The task seemed clear: pick a suitable calf to raise to market weight for auction. In the process, my daughter would learn about responsibility, business, and gain a deeper appreciation for her connection to the food chain. All this happened, but there was something more, an added layer to the process beyond ordinary ranching.

In addition to raising a marketable animal, my daughter had to train her heifer to show. This involved halter breaking a wild animal – a 10-month daily battle of wills that ended in a working bond between teen and cow that you just don’t see on a feed lot. And herein lies the rub: marketing an animal does teach teens about daily responsibility and care. It also teaches them about how to manage and market their animal, but marketing and showing an animal seem to be at cross purpose when business becomes bond.

And this leads me to my current struggle. 4-H does a fantastic job of connecting kids with agriculture and helping to keep ranching alive, but when the auction is over and the animal meets its purpose, it seems so sad in light of the showing relationship.

All know the animal’s purpose from the beginning, but that doesn’t mean they don’t get attached along the way. An intimate relationship can be forged through understanding of almost any species, but after raising something as large as a cow, or a pig for that matter, it is completely clear why livestock are not pets. The amount of resources they consume and the amount and waste they produce are actually quite shocking; and frankly, many teens are relieved to no longer have that burden of daily care. There is, however, a certain level understanding that needs to be extended to those who seriously raise shown livestock for their loss on market day and a certain level of respect given for their gain.

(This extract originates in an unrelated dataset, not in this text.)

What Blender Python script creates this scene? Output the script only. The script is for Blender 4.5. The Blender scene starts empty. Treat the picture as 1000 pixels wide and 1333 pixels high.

Market day represents the culmination of months of hard work and dedication in a marketable and showable animal – simultaneously amazing and tragic -- even if the result is not longstanding. Tibetan monks create incredibly elaborate and labor-intensive sand mandalas only to destroy them, thereby demonstrating the impermanence of existence – similarly simultaneously amazing and tragic. We are all here for our moment in time and a 4-H livestock project that is raised with love and care has a clear purpose in life for both animal and teen. Not all of us can say that.